■ Exercise prompt ■
Exactly the lines from the opening of the records through the line containing "e = r.color_ramp.elements" should be copied, with both included.

■ Data supplied ■
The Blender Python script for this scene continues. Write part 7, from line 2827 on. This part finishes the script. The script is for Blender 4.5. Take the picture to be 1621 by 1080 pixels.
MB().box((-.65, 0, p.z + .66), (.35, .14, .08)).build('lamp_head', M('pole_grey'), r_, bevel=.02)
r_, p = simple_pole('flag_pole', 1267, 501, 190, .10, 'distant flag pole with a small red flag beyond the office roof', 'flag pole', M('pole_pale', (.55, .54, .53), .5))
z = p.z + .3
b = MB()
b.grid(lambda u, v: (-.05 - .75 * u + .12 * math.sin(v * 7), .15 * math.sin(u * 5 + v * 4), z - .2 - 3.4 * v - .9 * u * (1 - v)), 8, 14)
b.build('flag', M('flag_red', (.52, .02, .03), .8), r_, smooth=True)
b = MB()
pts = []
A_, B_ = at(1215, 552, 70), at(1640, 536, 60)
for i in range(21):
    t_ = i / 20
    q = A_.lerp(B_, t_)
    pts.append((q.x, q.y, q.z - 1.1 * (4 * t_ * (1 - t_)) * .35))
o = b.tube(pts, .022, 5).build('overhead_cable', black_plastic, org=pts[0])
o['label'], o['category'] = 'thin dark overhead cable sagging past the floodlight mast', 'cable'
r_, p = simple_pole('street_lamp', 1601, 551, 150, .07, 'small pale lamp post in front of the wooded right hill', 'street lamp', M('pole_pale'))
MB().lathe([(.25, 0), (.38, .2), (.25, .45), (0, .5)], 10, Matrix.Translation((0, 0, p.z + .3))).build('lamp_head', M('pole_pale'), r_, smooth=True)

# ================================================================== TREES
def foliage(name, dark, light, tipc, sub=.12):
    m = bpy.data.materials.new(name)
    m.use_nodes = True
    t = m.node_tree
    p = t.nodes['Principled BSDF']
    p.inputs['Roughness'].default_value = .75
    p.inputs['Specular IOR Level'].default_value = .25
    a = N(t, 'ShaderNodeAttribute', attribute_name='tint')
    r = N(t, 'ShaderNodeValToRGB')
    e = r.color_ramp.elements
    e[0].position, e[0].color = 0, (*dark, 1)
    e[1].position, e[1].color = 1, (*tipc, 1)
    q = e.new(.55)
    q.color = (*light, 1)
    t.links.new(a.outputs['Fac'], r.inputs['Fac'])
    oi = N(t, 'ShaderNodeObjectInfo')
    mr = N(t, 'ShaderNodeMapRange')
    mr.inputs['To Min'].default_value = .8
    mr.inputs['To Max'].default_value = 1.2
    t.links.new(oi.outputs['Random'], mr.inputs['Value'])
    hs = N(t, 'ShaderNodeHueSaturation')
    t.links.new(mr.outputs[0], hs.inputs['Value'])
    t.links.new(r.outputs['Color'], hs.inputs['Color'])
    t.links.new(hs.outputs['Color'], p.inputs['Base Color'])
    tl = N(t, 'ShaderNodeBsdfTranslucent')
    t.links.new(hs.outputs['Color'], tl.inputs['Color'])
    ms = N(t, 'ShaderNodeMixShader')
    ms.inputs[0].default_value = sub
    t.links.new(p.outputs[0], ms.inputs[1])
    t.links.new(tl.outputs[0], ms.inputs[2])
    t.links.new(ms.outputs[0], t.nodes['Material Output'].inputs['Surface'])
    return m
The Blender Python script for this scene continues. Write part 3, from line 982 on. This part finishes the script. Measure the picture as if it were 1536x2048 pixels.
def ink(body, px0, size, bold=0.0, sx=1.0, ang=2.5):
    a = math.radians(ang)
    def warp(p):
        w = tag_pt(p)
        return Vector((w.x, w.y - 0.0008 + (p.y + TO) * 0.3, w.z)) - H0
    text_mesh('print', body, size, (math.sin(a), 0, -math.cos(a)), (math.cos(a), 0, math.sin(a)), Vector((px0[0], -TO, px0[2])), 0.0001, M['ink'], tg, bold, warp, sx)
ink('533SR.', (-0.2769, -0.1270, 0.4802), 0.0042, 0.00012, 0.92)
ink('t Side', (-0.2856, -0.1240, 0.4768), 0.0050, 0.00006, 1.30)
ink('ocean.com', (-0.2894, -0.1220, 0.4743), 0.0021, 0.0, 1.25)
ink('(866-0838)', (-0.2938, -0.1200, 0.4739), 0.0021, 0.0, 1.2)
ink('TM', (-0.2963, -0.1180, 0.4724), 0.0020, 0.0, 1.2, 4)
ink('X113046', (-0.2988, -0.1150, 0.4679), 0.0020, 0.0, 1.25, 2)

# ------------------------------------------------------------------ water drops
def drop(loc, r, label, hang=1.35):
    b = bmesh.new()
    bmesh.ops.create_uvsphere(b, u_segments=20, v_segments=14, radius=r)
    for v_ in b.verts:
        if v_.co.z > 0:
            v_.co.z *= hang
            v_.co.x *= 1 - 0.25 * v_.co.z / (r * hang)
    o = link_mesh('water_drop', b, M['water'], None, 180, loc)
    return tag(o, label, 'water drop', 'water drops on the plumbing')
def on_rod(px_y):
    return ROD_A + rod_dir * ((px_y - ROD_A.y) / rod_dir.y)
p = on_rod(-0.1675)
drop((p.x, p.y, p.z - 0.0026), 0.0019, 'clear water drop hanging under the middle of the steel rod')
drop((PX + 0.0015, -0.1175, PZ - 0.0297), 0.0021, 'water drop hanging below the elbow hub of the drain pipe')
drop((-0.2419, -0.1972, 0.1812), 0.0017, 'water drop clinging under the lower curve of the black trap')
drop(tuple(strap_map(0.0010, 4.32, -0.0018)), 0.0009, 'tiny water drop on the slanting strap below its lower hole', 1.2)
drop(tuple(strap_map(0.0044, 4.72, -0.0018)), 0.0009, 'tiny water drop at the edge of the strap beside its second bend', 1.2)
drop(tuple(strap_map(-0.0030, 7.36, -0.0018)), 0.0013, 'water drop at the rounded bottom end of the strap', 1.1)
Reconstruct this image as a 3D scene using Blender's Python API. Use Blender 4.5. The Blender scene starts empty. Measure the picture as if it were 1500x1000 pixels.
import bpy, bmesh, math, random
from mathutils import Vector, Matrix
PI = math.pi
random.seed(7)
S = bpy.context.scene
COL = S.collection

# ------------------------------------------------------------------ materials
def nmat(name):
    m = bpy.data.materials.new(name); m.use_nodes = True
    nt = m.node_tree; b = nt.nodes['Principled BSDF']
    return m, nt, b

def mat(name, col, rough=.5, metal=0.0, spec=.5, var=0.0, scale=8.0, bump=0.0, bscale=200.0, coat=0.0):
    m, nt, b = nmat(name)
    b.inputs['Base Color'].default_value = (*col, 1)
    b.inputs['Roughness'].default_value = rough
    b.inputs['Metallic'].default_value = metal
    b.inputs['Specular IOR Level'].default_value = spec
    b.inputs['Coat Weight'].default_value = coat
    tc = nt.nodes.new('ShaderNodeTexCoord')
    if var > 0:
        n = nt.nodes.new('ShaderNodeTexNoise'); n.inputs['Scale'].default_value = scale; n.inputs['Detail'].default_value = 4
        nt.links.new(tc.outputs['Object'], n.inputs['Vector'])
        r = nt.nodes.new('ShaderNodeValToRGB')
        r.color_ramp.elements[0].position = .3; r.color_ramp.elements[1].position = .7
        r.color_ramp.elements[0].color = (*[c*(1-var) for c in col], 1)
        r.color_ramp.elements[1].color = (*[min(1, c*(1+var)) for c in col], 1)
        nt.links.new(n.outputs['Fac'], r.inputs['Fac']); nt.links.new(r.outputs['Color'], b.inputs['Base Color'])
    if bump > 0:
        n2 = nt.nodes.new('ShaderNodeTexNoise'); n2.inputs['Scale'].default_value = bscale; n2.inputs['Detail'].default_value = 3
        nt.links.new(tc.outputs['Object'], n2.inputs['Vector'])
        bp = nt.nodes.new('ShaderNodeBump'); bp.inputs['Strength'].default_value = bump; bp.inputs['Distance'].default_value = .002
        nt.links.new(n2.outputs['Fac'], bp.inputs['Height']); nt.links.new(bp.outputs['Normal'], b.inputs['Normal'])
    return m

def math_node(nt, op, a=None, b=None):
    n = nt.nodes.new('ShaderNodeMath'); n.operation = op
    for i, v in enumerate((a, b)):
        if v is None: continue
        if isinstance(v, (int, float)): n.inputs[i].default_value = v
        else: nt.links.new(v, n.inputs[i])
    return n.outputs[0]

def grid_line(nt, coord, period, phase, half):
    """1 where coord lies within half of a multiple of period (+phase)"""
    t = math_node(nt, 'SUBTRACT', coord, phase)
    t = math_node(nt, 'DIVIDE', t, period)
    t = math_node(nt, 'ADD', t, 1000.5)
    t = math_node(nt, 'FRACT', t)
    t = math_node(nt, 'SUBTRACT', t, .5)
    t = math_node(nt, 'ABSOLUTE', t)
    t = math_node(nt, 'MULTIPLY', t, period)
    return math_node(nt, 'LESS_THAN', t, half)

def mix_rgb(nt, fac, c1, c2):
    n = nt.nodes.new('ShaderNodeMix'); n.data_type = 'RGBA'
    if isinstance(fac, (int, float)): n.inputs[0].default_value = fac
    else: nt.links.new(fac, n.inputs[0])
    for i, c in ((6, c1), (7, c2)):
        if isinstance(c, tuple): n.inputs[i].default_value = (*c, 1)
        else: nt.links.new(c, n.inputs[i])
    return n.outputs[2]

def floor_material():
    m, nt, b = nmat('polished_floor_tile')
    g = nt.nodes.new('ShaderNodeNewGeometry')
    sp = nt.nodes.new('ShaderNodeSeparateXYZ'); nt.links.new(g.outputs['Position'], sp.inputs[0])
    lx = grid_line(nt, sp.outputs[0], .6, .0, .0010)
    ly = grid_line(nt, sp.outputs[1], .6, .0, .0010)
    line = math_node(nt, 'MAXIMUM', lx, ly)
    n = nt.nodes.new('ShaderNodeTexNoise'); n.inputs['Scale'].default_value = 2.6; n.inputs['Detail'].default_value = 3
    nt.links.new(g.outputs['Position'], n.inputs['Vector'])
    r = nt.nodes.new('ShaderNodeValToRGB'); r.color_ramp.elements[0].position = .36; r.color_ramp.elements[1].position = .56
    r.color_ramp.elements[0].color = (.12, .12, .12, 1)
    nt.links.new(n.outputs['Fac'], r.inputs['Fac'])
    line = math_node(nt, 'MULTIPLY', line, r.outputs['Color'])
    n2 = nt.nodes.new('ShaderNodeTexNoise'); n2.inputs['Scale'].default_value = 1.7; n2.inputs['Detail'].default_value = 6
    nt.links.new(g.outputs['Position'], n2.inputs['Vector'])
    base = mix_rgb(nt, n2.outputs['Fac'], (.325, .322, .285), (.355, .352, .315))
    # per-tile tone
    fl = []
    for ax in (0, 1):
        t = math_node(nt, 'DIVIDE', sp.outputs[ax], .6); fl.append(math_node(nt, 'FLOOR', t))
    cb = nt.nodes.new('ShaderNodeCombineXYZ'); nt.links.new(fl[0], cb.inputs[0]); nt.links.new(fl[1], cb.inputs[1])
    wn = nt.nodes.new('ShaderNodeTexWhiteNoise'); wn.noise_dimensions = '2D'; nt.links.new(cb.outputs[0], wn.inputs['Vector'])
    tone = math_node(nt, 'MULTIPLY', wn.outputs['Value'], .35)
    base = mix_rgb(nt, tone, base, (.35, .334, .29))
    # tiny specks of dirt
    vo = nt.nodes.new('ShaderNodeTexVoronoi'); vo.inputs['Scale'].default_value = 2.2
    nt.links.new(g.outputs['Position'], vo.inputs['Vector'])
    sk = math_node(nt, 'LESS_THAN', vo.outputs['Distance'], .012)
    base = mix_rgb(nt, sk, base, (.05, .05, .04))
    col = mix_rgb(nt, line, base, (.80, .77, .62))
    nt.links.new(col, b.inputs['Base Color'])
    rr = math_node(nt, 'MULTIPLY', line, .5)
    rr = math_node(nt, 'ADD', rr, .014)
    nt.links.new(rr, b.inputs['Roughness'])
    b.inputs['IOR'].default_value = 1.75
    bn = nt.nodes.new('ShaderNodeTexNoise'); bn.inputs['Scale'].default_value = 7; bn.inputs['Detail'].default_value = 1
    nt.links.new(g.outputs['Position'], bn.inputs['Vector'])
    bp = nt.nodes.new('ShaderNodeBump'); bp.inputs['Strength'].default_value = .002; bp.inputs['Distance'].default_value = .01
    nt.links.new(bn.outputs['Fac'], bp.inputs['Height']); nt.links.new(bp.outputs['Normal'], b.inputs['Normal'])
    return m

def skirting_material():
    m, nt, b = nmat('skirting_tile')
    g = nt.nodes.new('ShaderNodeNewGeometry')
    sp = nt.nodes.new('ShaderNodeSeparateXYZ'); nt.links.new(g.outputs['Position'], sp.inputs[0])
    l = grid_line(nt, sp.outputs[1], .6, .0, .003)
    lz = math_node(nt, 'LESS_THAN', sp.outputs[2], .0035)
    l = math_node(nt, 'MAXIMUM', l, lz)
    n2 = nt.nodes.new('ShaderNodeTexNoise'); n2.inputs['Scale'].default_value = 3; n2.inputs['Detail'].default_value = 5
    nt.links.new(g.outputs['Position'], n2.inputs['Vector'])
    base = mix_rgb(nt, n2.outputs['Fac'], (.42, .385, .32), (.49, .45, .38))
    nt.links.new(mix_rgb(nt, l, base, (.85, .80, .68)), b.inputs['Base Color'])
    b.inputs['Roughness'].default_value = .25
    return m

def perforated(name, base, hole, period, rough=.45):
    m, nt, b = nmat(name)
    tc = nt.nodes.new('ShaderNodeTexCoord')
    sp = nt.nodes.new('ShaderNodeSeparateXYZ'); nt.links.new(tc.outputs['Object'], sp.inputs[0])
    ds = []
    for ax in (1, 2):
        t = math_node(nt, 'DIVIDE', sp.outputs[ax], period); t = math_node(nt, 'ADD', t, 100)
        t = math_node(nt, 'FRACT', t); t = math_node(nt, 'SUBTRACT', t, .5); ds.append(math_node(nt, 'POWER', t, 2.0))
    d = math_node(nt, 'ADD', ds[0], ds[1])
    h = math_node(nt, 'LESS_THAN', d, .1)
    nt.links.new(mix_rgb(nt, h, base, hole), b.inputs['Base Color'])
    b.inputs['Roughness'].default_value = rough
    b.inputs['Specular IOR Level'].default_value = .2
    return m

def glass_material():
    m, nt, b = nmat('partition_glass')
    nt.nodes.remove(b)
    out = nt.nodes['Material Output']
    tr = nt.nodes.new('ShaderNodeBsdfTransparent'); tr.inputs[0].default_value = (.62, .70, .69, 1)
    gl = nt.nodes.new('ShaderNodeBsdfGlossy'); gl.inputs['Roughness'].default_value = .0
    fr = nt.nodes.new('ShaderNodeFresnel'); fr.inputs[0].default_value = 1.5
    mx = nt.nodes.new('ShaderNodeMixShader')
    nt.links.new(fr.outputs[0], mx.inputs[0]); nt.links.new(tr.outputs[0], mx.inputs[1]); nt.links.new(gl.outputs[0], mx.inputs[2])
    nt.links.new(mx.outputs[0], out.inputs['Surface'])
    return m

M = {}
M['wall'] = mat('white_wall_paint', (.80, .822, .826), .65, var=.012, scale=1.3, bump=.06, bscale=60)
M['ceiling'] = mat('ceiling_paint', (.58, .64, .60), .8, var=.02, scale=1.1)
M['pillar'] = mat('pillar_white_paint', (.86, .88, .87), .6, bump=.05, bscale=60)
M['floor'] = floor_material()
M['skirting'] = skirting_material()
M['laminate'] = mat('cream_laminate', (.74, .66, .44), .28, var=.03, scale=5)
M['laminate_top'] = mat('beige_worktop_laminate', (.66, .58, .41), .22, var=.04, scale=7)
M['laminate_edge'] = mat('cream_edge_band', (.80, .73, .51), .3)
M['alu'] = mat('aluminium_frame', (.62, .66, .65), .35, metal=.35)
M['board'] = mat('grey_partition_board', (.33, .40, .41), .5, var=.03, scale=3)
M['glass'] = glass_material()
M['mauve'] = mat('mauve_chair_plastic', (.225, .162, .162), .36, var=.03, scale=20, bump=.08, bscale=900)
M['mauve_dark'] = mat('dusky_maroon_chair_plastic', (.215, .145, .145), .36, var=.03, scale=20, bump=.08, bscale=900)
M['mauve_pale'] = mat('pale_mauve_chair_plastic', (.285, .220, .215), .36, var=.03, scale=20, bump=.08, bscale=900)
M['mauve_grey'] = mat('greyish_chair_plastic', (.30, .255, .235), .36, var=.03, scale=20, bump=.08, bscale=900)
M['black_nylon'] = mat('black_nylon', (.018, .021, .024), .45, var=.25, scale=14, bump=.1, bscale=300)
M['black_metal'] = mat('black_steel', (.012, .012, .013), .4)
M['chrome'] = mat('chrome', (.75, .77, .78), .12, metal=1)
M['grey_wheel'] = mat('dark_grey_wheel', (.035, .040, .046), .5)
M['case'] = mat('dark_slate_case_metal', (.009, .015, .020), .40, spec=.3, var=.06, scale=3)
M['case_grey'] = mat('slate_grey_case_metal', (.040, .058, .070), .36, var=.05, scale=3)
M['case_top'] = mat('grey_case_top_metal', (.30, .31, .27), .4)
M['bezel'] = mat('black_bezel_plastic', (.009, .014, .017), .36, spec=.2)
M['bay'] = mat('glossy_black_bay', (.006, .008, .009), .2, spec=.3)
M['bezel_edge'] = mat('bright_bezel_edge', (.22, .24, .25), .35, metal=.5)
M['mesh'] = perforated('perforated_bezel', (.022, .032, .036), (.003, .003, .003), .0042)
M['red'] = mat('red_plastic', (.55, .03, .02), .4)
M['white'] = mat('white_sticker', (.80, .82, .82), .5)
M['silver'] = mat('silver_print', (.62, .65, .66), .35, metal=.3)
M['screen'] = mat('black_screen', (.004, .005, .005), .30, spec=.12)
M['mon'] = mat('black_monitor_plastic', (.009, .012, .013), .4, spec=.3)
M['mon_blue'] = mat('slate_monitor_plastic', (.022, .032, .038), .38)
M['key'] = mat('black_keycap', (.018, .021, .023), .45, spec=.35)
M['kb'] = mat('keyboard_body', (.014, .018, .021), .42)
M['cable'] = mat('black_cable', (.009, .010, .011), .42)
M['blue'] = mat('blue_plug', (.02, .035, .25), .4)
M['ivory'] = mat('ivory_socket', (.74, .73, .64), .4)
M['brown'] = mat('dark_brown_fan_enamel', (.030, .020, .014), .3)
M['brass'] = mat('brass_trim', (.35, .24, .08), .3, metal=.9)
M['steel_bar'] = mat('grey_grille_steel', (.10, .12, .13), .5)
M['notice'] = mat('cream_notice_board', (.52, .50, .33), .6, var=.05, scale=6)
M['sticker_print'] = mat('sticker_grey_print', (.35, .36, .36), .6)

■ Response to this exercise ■
The Blender Python script for this scene continues. Write part 7, from line 2827 on. This part finishes the script. The script is for Blender 4.5. Take the picture to be 1621 by 1080 pixels.
MB().box((-.65, 0, p.z + .66), (.35, .14, .08)).build('lamp_head', M('pole_grey'), r_, bevel=.02)
r_, p = simple_pole('flag_pole', 1267, 501, 190, .10, 'distant flag pole with a small red flag beyond the office roof', 'flag pole', M('pole_pale', (.55, .54, .53), .5))
z = p.z + .3
b = MB()
b.grid(lambda u, v: (-.05 - .75 * u + .12 * math.sin(v * 7), .15 * math.sin(u * 5 + v * 4), z - .2 - 3.4 * v - .9 * u * (1 - v)), 8, 14)
b.build('flag', M('flag_red', (.52, .02, .03), .8), r_, smooth=True)
b = MB()
pts = []
A_, B_ = at(1215, 552, 70), at(1640, 536, 60)
for i in range(21):
    t_ = i / 20
    q = A_.lerp(B_, t_)
    pts.append((q.x, q.y, q.z - 1.1 * (4 * t_ * (1 - t_)) * .35))
o = b.tube(pts, .022, 5).build('overhead_cable', black_plastic, org=pts[0])
o['label'], o['category'] = 'thin dark overhead cable sagging past the floodlight mast', 'cable'
r_, p = simple_pole('street_lamp', 1601, 551, 150, .07, 'small pale lamp post in front of the wooded right hill', 'street lamp', M('pole_pale'))
MB().lathe([(.25, 0), (.38, .2), (.25, .45), (0, .5)], 10, Matrix.Translation((0, 0, p.z + .3))).build('lamp_head', M('pole_pale'), r_, smooth=True)

# ================================================================== TREES
def foliage(name, dark, light, tipc, sub=.12):
    m = bpy.data.materials.new(name)
    m.use_nodes = True
    t = m.node_tree
    p = t.nodes['Principled BSDF']
    p.inputs['Roughness'].default_value = .75
    p.inputs['Specular IOR Level'].default_value = .25
    a = N(t, 'ShaderNodeAttribute', attribute_name='tint')
    r = N(t, 'ShaderNodeValToRGB')
    e = r.color_ramp.elements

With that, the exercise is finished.